A new report by the International Labour Organisation (ILO) and Asian Development Bank looks at the situation of women workers in Asia.

Despite strong economies in the region, the report concludes that women still face “persistent vulnerability, poverty and exploitation”. Many women are employed in low-paid jobs which offer little in the way of benefits or protection and gender inequalities are rife. Typically, women in the region earn wages 70 to 90 per cent less than those of men and many struggle to balance long work hours with raising children.

Low-paid female workers are particularly vulnerable at the bottom end of supply chains for export sectors such as manufacturing and textiles. In a recent report by the International Textile Garment and Leather Workers’ Federation (ITGLWF) quoted in ‘The Guardian’, Asian factories producing garments for top global brands were still found to be employing “shocking working practices” which breached labour rights. Factories were surveyed in the Philippines, Sri Lanka and Indonesia and none were offering their predominantly female employees a living wage, with many workers not even being paid the legal minimum. 

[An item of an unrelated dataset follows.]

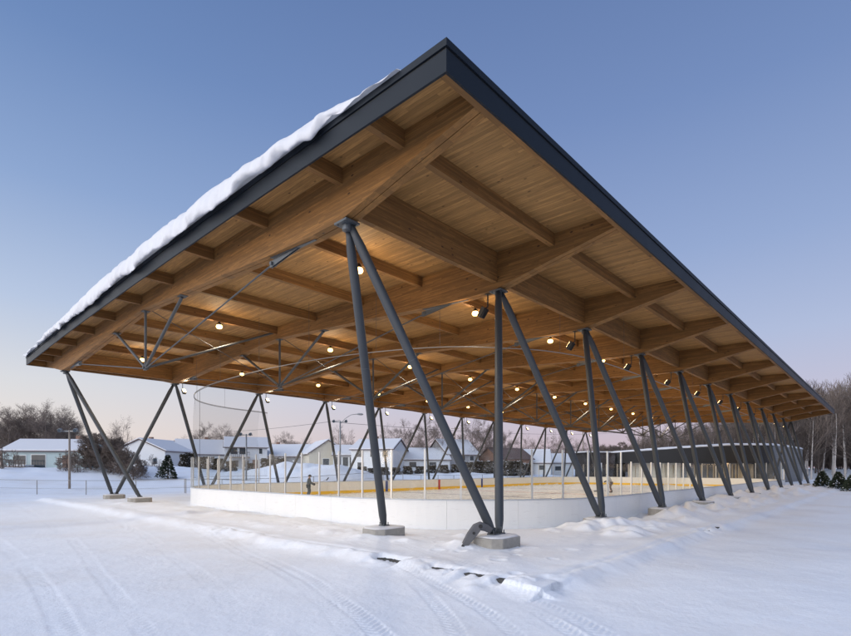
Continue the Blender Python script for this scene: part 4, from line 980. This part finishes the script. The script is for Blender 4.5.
t = NT('chain_link'); a = t.n('BsdfTransparent'); d = t.n('BsdfDiffuse'); d.inputs[0].default_value = (.3,.31,.32,1); mx = t.n('MixShader'); mx.inputs[0].default_value = .07
t.l(a.outputs[0], mx.inputs[1]); t.l(d.outputs[0], mx.inputs[2]); t.l(mx.outputs[0], t.out.inputs[0]); M['wire'] = t.m
fence('chain link fence standing in snow across the field left of the rink', [at(-60,41), at(186,40)], 1.12, 3.6)
fence('low chain link fence running behind the far boards of the rink', [(17.0,42.5),(70,42.5)], 1.1, 3.0)

# ------------------------------------------------------------------ poles
def light_pole(label, px, d, top, mat, heads, arm=None):
    x, y = at(px, d); z = gz(x, y); zt = CAM_H+(469.1-top)/508.1*d; r = empty('light_pole', (x, y, z)); tag(r, label, 'light pole')
    MB().tube((x,y,z-.4),(x,y,zt),(.11 if mat == 'pole' else .10),.08,12).build('pole', M[mat], r, smooth=True)
    cr = MB(); cr.obox((x,y,zt-.1),(2*heads+.3,.09,.1),-YAW); cr.build('crossarm', M['galv'], r)
    for sg in (-1, 1):
        q = Vector((x,y,zt+.05)) + Vector((c_,-s_,0))*sg*heads
        m = MB(); m.path([q+Vector((0,0,-.15)), q, q+Vector((-s_,-c_,-.12))*.12, q+Vector((-s_,-c_,-.35))*.35],[.04,.07,.14,.18],12); hh = m.build('lamp_head', M['galv'], r, smooth=True)
        MB().tube(q+Vector((-s_,-c_,-.35))*.36, q+Vector((-s_,-c_,-.35))*.38, .16,.16,12).build('lens', M['win'], hh)
    if arm:
        pts = [Vector((x,y,zt-.35)), Vector((x,y,zt+.3))+Vector((c_,-s_,0))*arm*.3, Vector((x,y,zt+.75))+Vector((c_,-s_,0))*arm*.65, Vector((x,y,zt+.85))+Vector((c_,-s_,0))*arm]
        MB().path(pts, .035, 8).build('arm', M['galv'], r, smooth=True)
        e = pts[-1]; MB().path([e, e+Vector((c_,-s_,-.02))*.2, e+Vector((c_,-s_,-.05))*.6, e+Vector((c_,-s_,-.05))*.8],[.05,.11,.13,.06],10).build('street_lamp_head', M['galv'], r, smooth=True)
    return (x, y, zt)
p1 = light_pole('tall wooden light pole with two small lamps before the teal bungalow', 69.5, 47, 430, 'pole', .72)
p2 = light_pole('short floodlight pole before the balcony house', 246.3, 58, 434, 'galv', .55)
p3 = light_pole('tall grey pole with floodlights and curved street lamp arm', 340.2, 62, 421, 'galv', .75, 2.0)
x, y = at(50.5, 100); z = gz(x, y); r = empty('utility_pole', (x, y, z)); tag(r, 'utility pole with pale transformer rising behind the teal bungalow', 'utility pole')
MB().tube((x,y,z),(x,y,12.3),.16,.12,10).build('pole', M['pole'], r); MB().tube((x-.45,y+.3,8.6),(x-.45,y+.3,9.8),.28,.28,12).build('transformer', M['galv'], r); p4 = (x, y, 12.0)
for px, d, top in [(371,128,428),(583,120,428),(455,140,427)]:
    x, y = at(px, d); z = gz(x, y); zt = CAM_H+(469.1-top)/508.1*d; r = empty('utility_pole', (x, y, z))
    tag(r, {371:'distant utility pole right of the two storey hipped house',583:'distant utility pole left of the pavilion shed',455:'distant utility pole above the grey gabled house'}[px], 'utility pole')
    MB().tube((x,y,z),(x,y,zt),.15,.11,8).build('pole', M['pole'], r); m = MB(); m.obox((x,y,zt-.4),(2.2,.1,.12),-YAW); m.build('crossarm', M['pole'], r)
def wire(label, a, b, sag):
    m = MB(); n = 24; m.path([(a[0]+(b[0]-a[0])*k/n, a[1]+(b[1]-a[1])*k/n, a[2]+(b[2]-a[2])*k/n-sag*4*(k/n)*(1-k/n)) for k in range(n+1)], .022, 4)
    tag(m.build('overhead_wire', M['black']), label, 'wire')
wire('sagging overhead wire left of the tall curved arm pole', (*at(190,150), 13.2), (p3[0],p3[1],p3[2]+.1), .8)
wire('overhead wire right of the tall curved arm pole', (p3[0],p3[1],p3[2]-.2), (*at(620,150), 12.5), .9)

# ------------------------------------------------------------------ world, sun, camera
w = bpy.data.worlds.new('World'); scn.world = w; w.use_nodes = True; nt = w.node_tree; nt.nodes.clear()
def N(t, **k):
    x = nt.nodes.new('ShaderNode'+t)
    for a, b in k.items(): setattr(x, a, b)
    return x
def Mth(op, a, b=0.0):
    x = N('Math', operation=op)
    for i, v in enumerate((a, b)):
        if isinstance(v, (int, float)): x.inputs[i].default_value = v
        else: nt.links.new(v, x.inputs[i])
    return x.outputs[0]
tc = N('TexCoord'); nv = N('VectorMath', operation='NORMALIZE'); nt.links.new(tc.outputs['Generated'], nv.inputs[0]); sp = N('SeparateXYZ'); nt.links.new(nv.outputs[0], sp.inputs[0])
zc = Mth('MAXIMUM', sp.outputs[2], 0.0)
SUNV = Vector((-.95, .22, 0)).normalized()
hl = Mth('SQRT', Mth('ADD', Mth('MULTIPLY', sp.outputs[0], sp.outputs[0]), Mth('MULTIPLY', sp.outputs[1], sp.outputs[1])))
hl = Mth('MAXIMUM', hl, 1e-4)
dot = Mth('DIVIDE', Mth('ADD', Mth('MULTIPLY', sp.outputs[0], SUNV.x), Mth('MULTIPLY', sp.outputs[1], SUNV.y)), hl)
def ramp(stops):
    x = N('ValToRGB'); e = x.color_ramp.elements; x.color_ramp.interpolation = 'B_SPLINE' if False else 'LINEAR'
    while len(e) < len(stops): e.new(.5)
    for i, (p, c) in enumerate(stops): e[i].position = p; e[i].color = (*c, 1)
    nt.links.new(zc, x.inputs[0]); return x.outputs[0]
RIGHT = [(0,(.56,.42,.50)),(.05,(.60,.50,.60)),(.12,(.56,.54,.70)),(.22,(.45,.52,.74)),(.36,(.31,.41,.67)),(.55,(.185,.28,.54)),(.72,(.125,.205,.43)),(1,(.085,.145,.33))]
LEFT = [(0,(.86,.72,.66)),(.06,(.86,.78,.74)),(.14,(.75,.76,.80)),(.26,(.51,.61,.81)),(.42,(.285,.41,.68)),(.58,(.165,.275,.54)),(.75,(.105,.19,.42)),(1,(.085,.145,.33))]
SET_FILL = [(0,(2.2,1.85,1.6)),(.08,(2.5,2.3,2.1)),(.2,(2.6,2.6,2.65)),(.4,(2.6,2.75,3.0)),(.65,(2.2,2.4,2.9)),(1,(.3,.4,.6))]  # unseen sky behind the camera, brightened beyond a sunset glow to light the snow
def mixc(f, a, b):
    x = N('Mix', data_type='RGBA'); nt.links.new(f, x.inputs[0]); nt.links.new(a, x.inputs[6]); nt.links.new(b, x.inputs[7]); return x.outputs[2]
def mr(v, a, b):
    x = N('MapRange', interpolation_type='SMOOTHSTEP'); x.inputs[1].default_value = a; x.inputs[2].default_value = b; nt.links.new(v, x.inputs[0]); return x.outputs[0]
c1 = mixc(mr(dot, -.85, .2), ramp(RIGHT), ramp(LEFT)); c2 = mixc(mr(dot, .22, .80), c1, ramp(SET_FILL))
EL = 5.0
sun_az = math.atan2(SUNV.x, SUNV.y)
sky = N('TexSky', sky_type='NISHITA'); sky.sun_disc = False; sky.sun_elevation = math.radians(EL); sky.sun_rotation = sun_az; sky.air_density = 1.0; sky.dust_density = 1.0
bg1 = N('Background'); bg1.inputs[1].default_value = .92; nt.links.new(c2, bg1.inputs[0])
bg2 = N('Background'); bg2.inputs[1].default_value = .012; nt.links.new(sky.outputs[0], bg2.inputs[0])
ad = N('AddShader'); nt.links.new(bg1.outputs[0], ad.inputs[0]); nt.links.new(bg2.outputs[0], ad.inputs[1])
out = N('OutputWorld'); nt.links.new(ad.outputs[0], out.inputs[0])

sl = bpy.data.lights.new('sun', 'SUN'); sl.energy = .36; sl.angle = math.radians(9); sl.color = (1.0, .76, .50)
so = bpy.data.objects.new('sun', sl); col.objects.link(so)
dv = -Vector((SUNV.x*math.cos(math.radians(EL)), SUNV.y*math.cos(math.radians(EL)), math.sin(math.radians(EL))))
so.rotation_euler = dv.to_track_quat('-Z', 'Y').to_euler(); so.location = (-20, 5, 12)

cam = bpy.data.cameras.new('camera'); co = bpy.data.objects.new('camera', cam); col.objects.link(co)
co.location = (0, 0, CAM_H); co.rotation_euler = (PI/2, 0, -YAW)
cam.sensor_width = 36; cam.sensor_fit = 'HORIZONTAL'; cam.lens = 508.1/851*36; cam.shift_y = (469.13-318)/851; cam.clip_end = 6000; cam.clip_start = .05
scn.camera = co
vs_ = scn.view_settings; vs_.view_transform = 'Standard'; vs_.look = 'None'; vs_.exposure = 0; vs_.gamma = 1; vs_.use_curve_mapping = False
scn.render.engine = 'CYCLES'; cy = scn.cycles; cy.use_denoising = True; cy.max_bounces = 7; cy.diffuse_bounces = 4; cy.glossy_bounces = 3; cy.transmission_bounces = 4; cy.transparent_max_bounces = 24
cy.use_light_tree = True; cy.sample_clamp_indirect = 4; cy.caustics_reflective = False; cy.caustics_refractive = False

Employment for these low-paid female workers is also precarious, with many on temporary contracts rather than in permanent jobs. On average, a quarter of the factory workers in Indonesia were on short-term contracts. The ITGLWF report also found that excessive overtime was common in Indonesian factories producing sports and leisurewear for global brands, with many workers doing between 10 and 40 hours of overtime. There were even incidents of abuse where targets were not being met, with one factory locking workers in a room without food or toilet facilities for three hours. Picking out factories at random, the ITGLWF survey helps to highlight the ineffective inspection regimes which are failing to protect workers.

According to the ILO report, the global economic downturn has also hit female workers in Asia particularly hard, since export industries have seen a slowdown in trade. Many workers have had their wages cut and in Indonesia, some factories have used the economic crisis as the excuse to dismiss longer-serving staff and replace them with younger workers on lower pay or less favourable terms, including short-term and ‘apprenticeship’ contracts. Migrant female workers from poorer countries or rural areas are particularly vulnerable, since they have little knowledge or experience of job markets.

It seems ironic that many of the goods produced by poor and exploited Asian female workers in countries such as Indonesia are being bought by women along the high streets of the West, many giving little thought to how such low prices and frequent ‘bargains’ can be offered by the shops.